The U.S. currency gained some ground against the EUR Tuesday as a trickle of dollar short covering continued in the wake of better-than-expected U.S. jobs data last week, but the Dollar stayed on the back foot as Fed officials said the U.S. economy remained weak. The greenback fell against the Yen and struggled against the EUR after Federal Reserve Chairman Ben Bernanke cooled speculation of an early rise in U.S. interest rates. Bernanke said the U.S. economy still faced headwinds and unemployment could stay high for some time, playing down the impact of Friday's stronger-than-expected jobs report and helping send yields on shorter-dated Treasuries lower.

Against the Yen, the U.S dollar fell half a percent to 89.01 yen. The Dollar hit a 14-year low of 84.82 yen at the end of November as worries about Dubai's debt saw investors unwind risk trades funded in yen, which then sent dollar/yen down.
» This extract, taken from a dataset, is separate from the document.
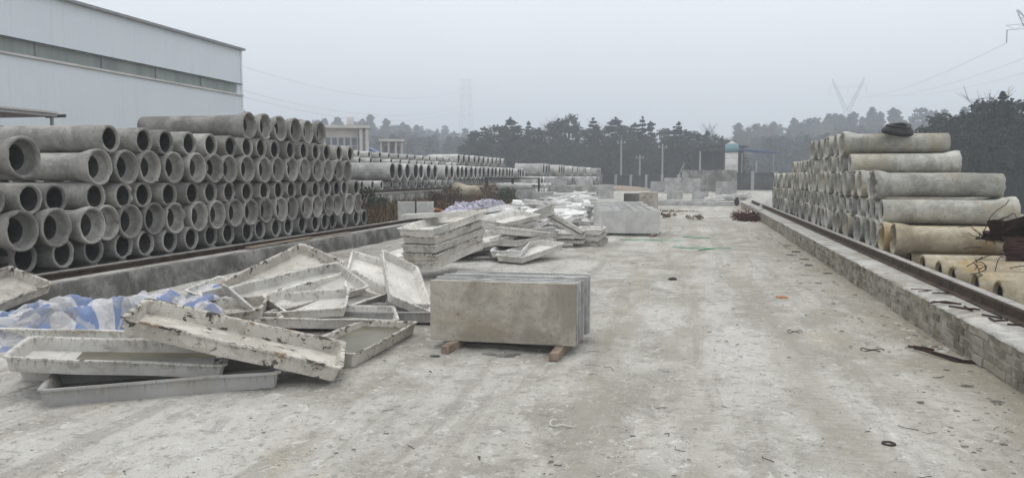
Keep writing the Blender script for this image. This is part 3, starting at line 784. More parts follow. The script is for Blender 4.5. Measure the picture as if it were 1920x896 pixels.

Dollar gains were slowed down following a rally from late last week, when a surprisingly strong reading of U.S. employment had triggered some expectations the Fed may start to normalize ultra-easy monetary policy earlier than expected.

Gains in the U.S. currency were also tempered after Pacific Investment Management Co., which manages the world's biggest bond fund, said that more USD weakness should be expected and declines in its value may help redress global economic imbalances and spur growth in the U.S. economy.